AD plays key role in national newspaper venture

8th December 2004, Comments 0 comments

8 December 2004 , AMSTERDAM — Dutch publishers PCM and Wegener are moving to create a new national daily newspaper by merging the Algemeen Dagblad (AD) and seven regional editions.

8 December 2004

AMSTERDAM — Dutch publishers PCM and Wegener are moving to create a new national daily newspaper by merging the Algemeen Dagblad (AD) and seven regional editions.

Besides the AD (PCM), the PCM newspapers Rotterdams Dagblad, De Dordtenaar and the Rijn en Gouwe and four Wegener newspapers (De Haagsche Courant, the Rotterdams Dagblad, Amersfoortse Courant and the Goudsche Courant) are earmarked for the fusion. The papers have a combined circulation of 630,000.

The regional newspapers have faced declining circulation in recent years and both PCM and Wegener hope that the new national newspaper will reverse that trend.

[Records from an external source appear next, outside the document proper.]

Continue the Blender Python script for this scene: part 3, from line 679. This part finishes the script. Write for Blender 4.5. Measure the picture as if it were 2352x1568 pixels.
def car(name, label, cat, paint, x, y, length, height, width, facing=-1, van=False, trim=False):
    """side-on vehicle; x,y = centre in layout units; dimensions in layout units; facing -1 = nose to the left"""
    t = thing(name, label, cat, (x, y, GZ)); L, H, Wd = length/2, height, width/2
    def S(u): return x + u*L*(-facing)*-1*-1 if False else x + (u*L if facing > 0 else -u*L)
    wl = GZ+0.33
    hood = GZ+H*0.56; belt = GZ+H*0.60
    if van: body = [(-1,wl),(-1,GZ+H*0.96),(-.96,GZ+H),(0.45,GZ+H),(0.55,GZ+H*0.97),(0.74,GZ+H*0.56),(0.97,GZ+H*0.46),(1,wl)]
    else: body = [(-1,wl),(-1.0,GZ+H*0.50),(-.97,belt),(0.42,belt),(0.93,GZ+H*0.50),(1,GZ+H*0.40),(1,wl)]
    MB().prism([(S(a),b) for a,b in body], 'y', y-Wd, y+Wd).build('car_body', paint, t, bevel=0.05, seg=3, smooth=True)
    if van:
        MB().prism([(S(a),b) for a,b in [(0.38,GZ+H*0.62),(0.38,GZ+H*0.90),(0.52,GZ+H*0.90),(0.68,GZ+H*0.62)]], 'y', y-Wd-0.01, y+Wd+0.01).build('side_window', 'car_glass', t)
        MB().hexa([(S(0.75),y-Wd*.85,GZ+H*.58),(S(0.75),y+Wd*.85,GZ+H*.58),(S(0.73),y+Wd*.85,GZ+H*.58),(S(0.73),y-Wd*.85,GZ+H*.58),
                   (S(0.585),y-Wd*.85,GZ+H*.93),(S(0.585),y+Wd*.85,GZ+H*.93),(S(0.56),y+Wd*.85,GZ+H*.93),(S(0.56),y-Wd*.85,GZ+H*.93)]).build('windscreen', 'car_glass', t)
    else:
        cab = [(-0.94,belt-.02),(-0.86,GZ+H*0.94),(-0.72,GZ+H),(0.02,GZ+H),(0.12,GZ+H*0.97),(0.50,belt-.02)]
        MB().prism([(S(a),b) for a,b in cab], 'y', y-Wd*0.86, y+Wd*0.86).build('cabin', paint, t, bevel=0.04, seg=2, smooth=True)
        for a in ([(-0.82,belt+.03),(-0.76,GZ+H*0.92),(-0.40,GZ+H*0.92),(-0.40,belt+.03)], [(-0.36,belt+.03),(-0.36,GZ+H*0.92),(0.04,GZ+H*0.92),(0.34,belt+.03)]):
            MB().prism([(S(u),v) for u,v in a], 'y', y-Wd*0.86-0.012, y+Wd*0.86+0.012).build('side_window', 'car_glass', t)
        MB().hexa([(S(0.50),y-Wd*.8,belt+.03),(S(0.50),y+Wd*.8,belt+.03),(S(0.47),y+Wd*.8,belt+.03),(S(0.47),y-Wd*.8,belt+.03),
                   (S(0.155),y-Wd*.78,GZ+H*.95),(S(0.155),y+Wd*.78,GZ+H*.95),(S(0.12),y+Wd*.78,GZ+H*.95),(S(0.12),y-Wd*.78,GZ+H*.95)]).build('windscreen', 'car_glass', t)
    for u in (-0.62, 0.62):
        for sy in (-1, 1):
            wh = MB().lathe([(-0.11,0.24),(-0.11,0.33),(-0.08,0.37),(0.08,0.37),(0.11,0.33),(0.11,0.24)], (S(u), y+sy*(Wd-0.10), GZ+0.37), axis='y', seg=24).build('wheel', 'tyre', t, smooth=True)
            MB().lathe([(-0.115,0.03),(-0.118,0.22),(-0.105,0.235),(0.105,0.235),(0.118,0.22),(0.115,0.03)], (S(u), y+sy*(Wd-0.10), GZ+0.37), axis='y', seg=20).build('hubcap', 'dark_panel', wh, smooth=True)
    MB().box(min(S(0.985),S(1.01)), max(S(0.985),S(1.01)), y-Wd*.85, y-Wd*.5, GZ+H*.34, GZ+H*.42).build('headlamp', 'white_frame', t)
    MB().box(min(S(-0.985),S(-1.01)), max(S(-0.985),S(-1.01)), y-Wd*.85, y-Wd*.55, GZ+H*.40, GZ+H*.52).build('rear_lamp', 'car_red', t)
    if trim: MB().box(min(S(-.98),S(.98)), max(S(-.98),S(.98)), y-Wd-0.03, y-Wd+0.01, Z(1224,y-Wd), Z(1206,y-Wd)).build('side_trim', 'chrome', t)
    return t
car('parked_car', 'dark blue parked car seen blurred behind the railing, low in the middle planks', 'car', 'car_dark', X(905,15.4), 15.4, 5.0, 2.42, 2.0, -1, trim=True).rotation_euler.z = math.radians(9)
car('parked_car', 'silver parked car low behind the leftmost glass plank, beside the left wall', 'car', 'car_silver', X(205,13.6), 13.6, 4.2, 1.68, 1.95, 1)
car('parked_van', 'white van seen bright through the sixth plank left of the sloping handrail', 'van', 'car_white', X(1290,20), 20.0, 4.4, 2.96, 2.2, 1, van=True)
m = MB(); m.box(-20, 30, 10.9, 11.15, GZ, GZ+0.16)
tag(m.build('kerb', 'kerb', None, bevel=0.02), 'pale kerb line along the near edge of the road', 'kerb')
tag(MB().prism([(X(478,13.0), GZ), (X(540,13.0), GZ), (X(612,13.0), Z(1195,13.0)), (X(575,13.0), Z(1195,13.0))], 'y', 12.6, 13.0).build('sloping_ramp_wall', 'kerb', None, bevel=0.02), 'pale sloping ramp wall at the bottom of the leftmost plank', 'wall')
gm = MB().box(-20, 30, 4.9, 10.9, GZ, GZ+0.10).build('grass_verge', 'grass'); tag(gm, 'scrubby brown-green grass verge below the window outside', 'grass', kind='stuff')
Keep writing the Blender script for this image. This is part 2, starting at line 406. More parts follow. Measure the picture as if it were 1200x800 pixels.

The national newspaper will have several regional editions.

It is not yet certain if the new newspaper will be a morning or evening edition. The newspapers De Haagsche Courant, Rotterdams Dagblad and the Goudsche Courant are evening newspapers, while the others are morning editions. The new paper has not been give a name, but is expected to be called the AD.

After a serious study, the two companies expect to unveil a definite proposal at the end of the first quarter next year, the website of the Dutch journalists union NVJ reported. The PCM and Wegener plan had been previously reported, but the two companies confirmed their intentions Wednesday.

The NVJ said it will meet with the editorial departments, boards of management and editors-in-chief of the eight newspapers to discuss the consequences of the fusion. The union is not opposed to the fusion if it leads to an investment in regional editorial quality and allows for greater innovation.

But concern was raised over feared job losses. The NVJ hopes to prevent job cuts to maintain editorial quality and also said the merger should not result in the loss of multiformity, asserting that the position of regional newspapers had already weakened in recent years.

The editorial department of the Rotterdams Dagblad was furious about the plans, urging readers via the internet to express their support in a battle to preserve the city's newspaper.